Source records
━━━━━━

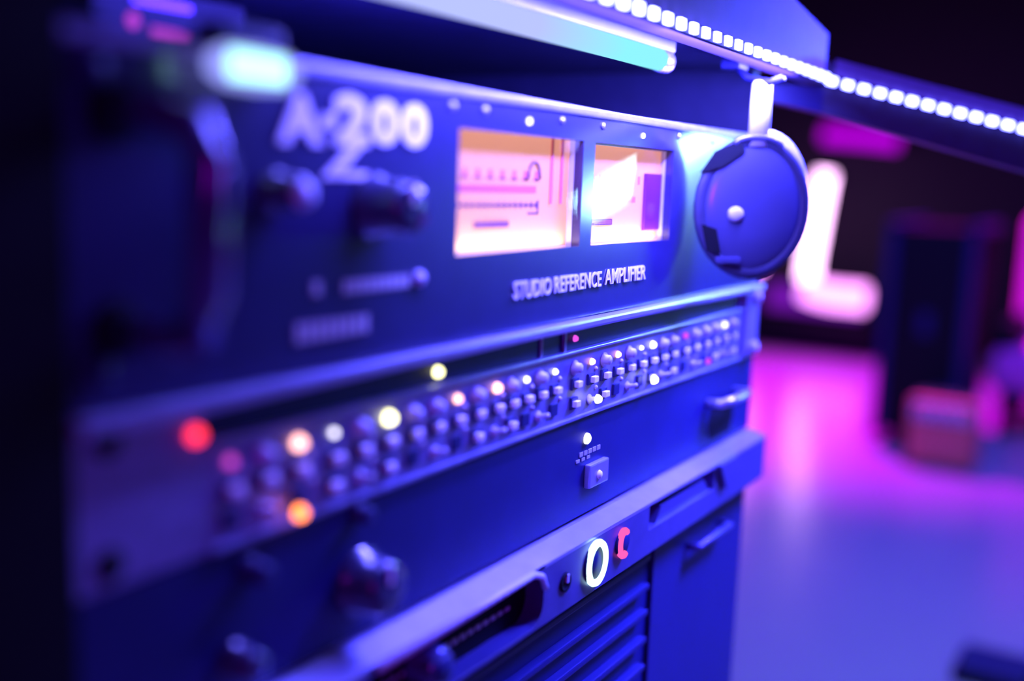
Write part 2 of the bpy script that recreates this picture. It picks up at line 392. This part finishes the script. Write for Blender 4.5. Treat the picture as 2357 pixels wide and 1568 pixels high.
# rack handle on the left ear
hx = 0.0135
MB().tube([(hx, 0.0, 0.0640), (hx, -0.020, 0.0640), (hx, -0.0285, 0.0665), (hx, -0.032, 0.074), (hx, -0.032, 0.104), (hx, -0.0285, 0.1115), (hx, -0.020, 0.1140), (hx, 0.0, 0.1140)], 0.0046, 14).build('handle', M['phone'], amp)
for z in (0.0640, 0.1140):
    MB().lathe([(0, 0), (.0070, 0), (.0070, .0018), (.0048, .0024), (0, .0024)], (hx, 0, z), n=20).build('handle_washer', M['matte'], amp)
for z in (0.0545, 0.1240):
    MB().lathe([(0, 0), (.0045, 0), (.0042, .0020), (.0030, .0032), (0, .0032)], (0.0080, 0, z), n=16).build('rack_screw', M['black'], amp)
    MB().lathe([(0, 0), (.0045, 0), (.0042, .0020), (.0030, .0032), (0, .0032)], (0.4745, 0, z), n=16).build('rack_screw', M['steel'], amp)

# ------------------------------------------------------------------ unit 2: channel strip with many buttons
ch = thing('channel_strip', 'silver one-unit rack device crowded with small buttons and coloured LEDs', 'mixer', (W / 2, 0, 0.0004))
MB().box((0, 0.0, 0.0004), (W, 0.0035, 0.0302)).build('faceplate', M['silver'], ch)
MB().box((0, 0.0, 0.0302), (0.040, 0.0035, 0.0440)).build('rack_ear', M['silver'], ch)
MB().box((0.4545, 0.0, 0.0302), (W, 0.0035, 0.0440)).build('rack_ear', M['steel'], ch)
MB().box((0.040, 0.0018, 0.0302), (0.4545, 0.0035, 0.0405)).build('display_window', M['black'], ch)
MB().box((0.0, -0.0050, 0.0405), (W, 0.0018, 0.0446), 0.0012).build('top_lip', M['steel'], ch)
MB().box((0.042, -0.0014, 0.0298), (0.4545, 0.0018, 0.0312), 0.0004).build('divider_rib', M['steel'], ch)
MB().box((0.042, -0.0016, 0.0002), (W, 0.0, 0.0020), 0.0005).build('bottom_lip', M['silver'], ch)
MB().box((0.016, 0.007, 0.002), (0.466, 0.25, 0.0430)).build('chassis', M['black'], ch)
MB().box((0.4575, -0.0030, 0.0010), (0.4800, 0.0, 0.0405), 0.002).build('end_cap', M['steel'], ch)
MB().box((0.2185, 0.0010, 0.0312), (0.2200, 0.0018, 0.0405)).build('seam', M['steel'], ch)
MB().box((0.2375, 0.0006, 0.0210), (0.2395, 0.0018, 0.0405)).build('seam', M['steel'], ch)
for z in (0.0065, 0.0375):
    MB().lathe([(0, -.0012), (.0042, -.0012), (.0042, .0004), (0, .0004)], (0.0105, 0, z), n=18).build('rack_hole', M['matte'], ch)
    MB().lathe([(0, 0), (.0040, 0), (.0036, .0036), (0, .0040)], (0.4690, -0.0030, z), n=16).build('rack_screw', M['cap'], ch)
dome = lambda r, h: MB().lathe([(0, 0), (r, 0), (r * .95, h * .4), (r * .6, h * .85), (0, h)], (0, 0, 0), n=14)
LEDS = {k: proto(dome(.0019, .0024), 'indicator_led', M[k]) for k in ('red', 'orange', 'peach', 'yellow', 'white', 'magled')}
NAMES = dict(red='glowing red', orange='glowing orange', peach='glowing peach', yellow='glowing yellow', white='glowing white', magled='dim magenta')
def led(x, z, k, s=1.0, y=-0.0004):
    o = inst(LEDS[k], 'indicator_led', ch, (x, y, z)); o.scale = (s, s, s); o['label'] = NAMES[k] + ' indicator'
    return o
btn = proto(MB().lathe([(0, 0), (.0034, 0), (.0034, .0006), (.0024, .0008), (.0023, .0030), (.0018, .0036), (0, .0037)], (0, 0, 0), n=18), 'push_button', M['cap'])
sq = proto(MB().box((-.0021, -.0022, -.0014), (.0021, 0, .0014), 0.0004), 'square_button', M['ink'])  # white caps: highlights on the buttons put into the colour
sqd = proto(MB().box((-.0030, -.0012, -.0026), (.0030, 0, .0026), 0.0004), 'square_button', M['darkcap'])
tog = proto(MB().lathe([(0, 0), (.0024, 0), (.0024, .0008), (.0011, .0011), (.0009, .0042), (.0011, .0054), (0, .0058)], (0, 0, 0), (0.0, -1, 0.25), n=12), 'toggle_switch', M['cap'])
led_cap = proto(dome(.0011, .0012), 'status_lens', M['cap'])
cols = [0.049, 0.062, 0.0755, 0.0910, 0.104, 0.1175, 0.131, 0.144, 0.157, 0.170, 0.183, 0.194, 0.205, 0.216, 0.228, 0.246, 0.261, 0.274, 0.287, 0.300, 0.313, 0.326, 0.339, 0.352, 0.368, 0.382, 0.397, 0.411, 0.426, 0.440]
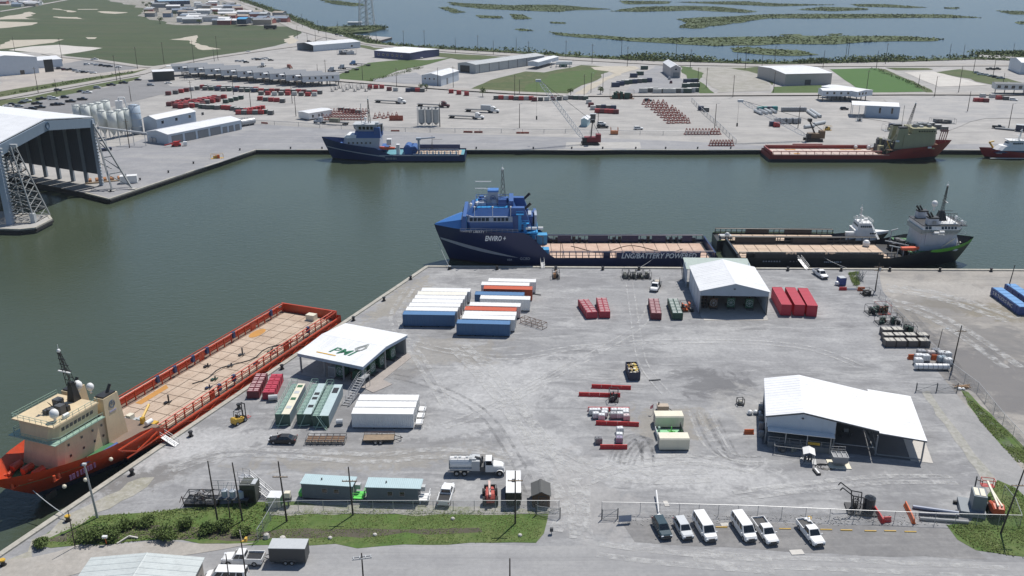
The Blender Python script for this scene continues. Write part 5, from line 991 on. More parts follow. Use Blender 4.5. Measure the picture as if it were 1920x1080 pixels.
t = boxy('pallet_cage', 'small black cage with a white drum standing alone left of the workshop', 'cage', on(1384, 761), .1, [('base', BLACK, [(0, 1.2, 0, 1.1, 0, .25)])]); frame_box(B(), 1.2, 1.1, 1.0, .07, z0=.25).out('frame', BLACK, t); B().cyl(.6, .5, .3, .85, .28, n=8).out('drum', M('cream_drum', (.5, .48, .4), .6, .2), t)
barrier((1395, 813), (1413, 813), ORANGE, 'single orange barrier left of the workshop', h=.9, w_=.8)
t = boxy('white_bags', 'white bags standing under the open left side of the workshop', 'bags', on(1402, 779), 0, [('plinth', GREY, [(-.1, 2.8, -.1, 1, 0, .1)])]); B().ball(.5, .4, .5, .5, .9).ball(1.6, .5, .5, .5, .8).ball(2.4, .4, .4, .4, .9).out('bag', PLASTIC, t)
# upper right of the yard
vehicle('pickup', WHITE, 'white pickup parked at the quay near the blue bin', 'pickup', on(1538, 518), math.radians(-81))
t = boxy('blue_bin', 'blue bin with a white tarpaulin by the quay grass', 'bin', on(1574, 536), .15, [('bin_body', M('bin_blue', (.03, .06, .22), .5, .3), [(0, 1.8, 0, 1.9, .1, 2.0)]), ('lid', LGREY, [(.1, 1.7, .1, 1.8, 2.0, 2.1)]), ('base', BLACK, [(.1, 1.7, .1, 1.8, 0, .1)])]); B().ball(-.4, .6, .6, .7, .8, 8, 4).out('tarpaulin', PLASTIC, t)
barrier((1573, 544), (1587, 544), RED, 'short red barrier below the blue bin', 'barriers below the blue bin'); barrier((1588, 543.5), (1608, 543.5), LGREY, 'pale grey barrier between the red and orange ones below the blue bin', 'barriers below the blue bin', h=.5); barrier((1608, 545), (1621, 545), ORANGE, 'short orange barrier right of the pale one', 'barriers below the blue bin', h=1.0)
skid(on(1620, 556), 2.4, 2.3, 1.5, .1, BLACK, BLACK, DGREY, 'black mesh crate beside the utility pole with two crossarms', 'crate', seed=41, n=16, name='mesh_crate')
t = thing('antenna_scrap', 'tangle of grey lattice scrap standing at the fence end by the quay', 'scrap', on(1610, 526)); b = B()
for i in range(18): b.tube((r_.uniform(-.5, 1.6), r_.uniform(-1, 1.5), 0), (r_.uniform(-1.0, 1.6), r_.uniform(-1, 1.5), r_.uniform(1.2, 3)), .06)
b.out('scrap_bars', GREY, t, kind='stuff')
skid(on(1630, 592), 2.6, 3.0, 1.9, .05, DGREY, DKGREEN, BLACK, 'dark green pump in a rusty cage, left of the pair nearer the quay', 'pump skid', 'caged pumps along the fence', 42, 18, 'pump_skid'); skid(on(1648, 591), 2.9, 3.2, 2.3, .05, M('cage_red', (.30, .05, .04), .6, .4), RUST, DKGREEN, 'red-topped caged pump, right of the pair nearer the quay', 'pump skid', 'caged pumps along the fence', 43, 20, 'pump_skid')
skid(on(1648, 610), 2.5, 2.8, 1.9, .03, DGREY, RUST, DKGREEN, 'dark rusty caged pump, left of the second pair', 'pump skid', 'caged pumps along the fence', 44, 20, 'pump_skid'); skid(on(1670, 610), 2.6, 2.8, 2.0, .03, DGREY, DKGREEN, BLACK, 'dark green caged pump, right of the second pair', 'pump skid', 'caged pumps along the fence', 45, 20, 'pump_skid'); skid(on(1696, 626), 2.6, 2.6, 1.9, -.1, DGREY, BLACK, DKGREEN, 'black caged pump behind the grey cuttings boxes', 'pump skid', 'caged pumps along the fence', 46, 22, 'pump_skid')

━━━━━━

Instructions for the task:
Please repeat exactly the data above from its first line to the line that contains "n=16).build('rack_screw', M['steel'], amp)", inclusive, and leave every picture out.

Result of this task:
Write part 2 of the bpy script that recreates this picture. It picks up at line 392. This part finishes the script. Write for Blender 4.5. Treat the picture as 2357 pixels wide and 1568 pixels high.
# rack handle on the left ear
hx = 0.0135
MB().tube([(hx, 0.0, 0.0640), (hx, -0.020, 0.0640), (hx, -0.0285, 0.0665), (hx, -0.032, 0.074), (hx, -0.032, 0.104), (hx, -0.0285, 0.1115), (hx, -0.020, 0.1140), (hx, 0.0, 0.1140)], 0.0046, 14).build('handle', M['phone'], amp)
for z in (0.0640, 0.1140):
    MB().lathe([(0, 0), (.0070, 0), (.0070, .0018), (.0048, .0024), (0, .0024)], (hx, 0, z), n=20).build('handle_washer', M['matte'], amp)
for z in (0.0545, 0.1240):
    MB().lathe([(0, 0), (.0045, 0), (.0042, .0020), (.0030, .0032), (0, .0032)], (0.0080, 0, z), n=16).build('rack_screw', M['black'], amp)
    MB().lathe([(0, 0), (.0045, 0), (.0042, .0020), (.0030, .0032), (0, .0032)], (0.4745, 0, z), n=16).build('rack_screw', M['steel'], amp)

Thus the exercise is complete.